The Importance of Community: Courtship, Part 2

I am basking in the joy of our church’s annual family camp this week. This is the 25th year we have attended camp with this group of fellow-believers! Some of our babies weren’t even born when we started coming to this camp. Now most of them are married, and some are chasing their own little ones around the campground!

In between the great singing and eating, learning and sharing, and grandchild-hugging, I’m still trying to pull my thoughts together for an upcoming workshop on “Christian Courtship in the Real World”. Family camp is a great place to contemplate this topic, because our church community has been such an integral part of the courtships in our family.

The first courtship in the family started right before family camp one summer, and its early stages unfolded in the midst of putt-putt golf games, canoe rides, and late-night group discussions and laughter with lots of other young people in front of our cabin. I smile every time I remember another married young man knowingly telling me during one of those evening gatherings that, “A guy’s never more charming than when he’s courting.”

That same courtship was bookended with another family camp that finished just one week before the wedding day. I remember doing the handsewing on my mother-of-the-bride dress during chapel services and putting programs together with a group of ladies while we visited together.

Then there was the year when the speaker was driving home the point that marriage was good and that the young people in our church should get married. Our son was only too glad to agree. He’d had his girl picked out for years, but he was still trying to finish up his schooling. He was pretty dejected after one particular talk. That discouragement ended before camp was over. His future bride’s parents took him aside and told him he could start courting her later that summer, before he was completely finished with his senior year of college. By the next family camp, they were married.

And then there’s the wedding we’re planning for the end of this summer. That courtship started at this camp last June, when Peter and Susannah first noticed how much they shared in common in their love for Jesus. It wasn’t very long before we got a call asking permission to get to know our daughter better, and now they’re engaged, planning their very community-focused wedding, and happily working together as official camp photographers for the week.

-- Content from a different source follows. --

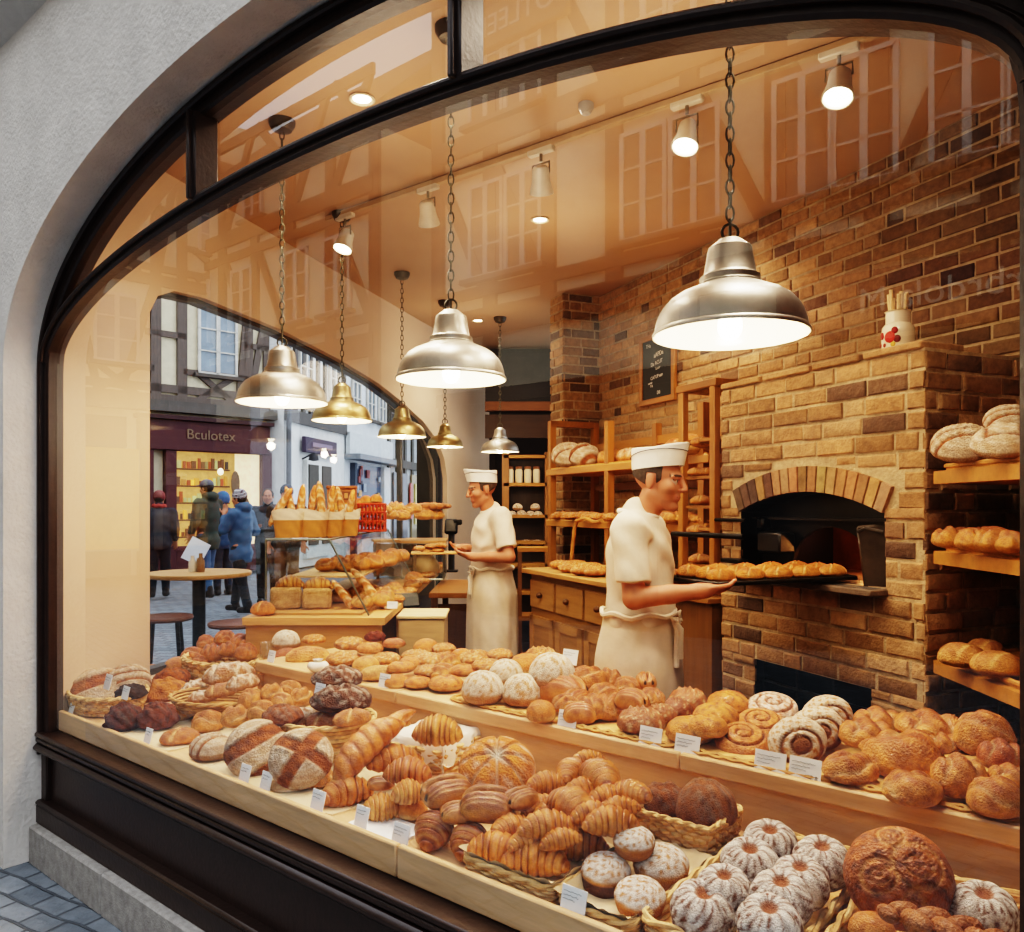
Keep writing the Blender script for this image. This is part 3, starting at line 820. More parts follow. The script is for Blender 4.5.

Come to think of it, I think another family courtship had its beginnings at camp, too. Our third-born son chased his future wife (or at least her sister) with slugs impaled on sticks at camp (and she still married him years later).

I know not everyone is privileged to enjoy the rich Christian community that our children have grown up in. We know how blessed we are and thank God for His grace.

But God has made us all part of one Body, His body, the Church. And that body is important when it comes to helping our children marry well.

  • First, believing children need to marry believing spouses. Those believers are part of Christ’s body, the Church. Potential spouses for our children are inside the church community.
  • The Christian community is a source of counsel and instruction — both to parents as they disciple their children and guide them toward godly marriage, and to the children as they mature and move toward marriage.

Parents can learn from each other, and seek guidance from the church leadership and older, experienced parents. They don’t have to navigate the teen years alone. They don’t have to face the challenges of their children’s romantic interests without support.

Within the context of the church body, children can grow up, hearing the stories of committed, godly married couples, learning from their examples, listening to their advice, heeding their warnings. Often a child will listen and accept from another adult what they may not always be ready to hear from their own parents. The church community can provide a second witness to the truth of what parents are teaching their children.

  • The Christian community can keep us accountable. Fellow believers and church leaders can confront and correct us when they see us neglecting our duties to our teenage and young adult children. They can help steer us in the right direction when we inevitably make mistakes.
  • The body of believers can fill the gaps that our own parenting leaves. We can’t be everything to our children. God has placed us in a family of believers who will minister to our children and encourage them in their wisdom and growth in the Lord. Their input will be precious as our children grow.
  • The Christian community will be a source of counsel and encouragement after our children marry. If we are fully committed to a local body of believers as we raise our children, they will be much more likely to continue on in the church when they marry and start their own households.
  • Our children learn to make a commitment and keep it when they see their parents honor their commitment to a faithful body of believers, even when it is hard or when we don’t fully agree with some of the less-essential issues. They will need this example and habit when they face the challenges of married life.
  • Marriage is a community event. Yes, it is two people getting married, but it affects far more than just the new husband and wife. Their marriage and its success or failure directly influences the effectiveness of the Church. It will glorify God or it will tell the world that we’re no different than they are.

The marriage of two people also affects the generations that follow them and influences whether those next generations will follow Jesus or turn from the faith.

We can be an independent bunch of people. It’s in our blood. It’s part of our culture. But God’s designed us to be part of a community of believers. We need those fellow-pilgrims. We need that accountability and that support. And our children need it.

I’m heading back out my cabin door. It’s time to get back to playing. Thank you, Lord, for this great blessing — these wonderful, fallen-and-forgiven people who love you and love me and my family. Thank you for their profound effect on my children and on the households they are forming.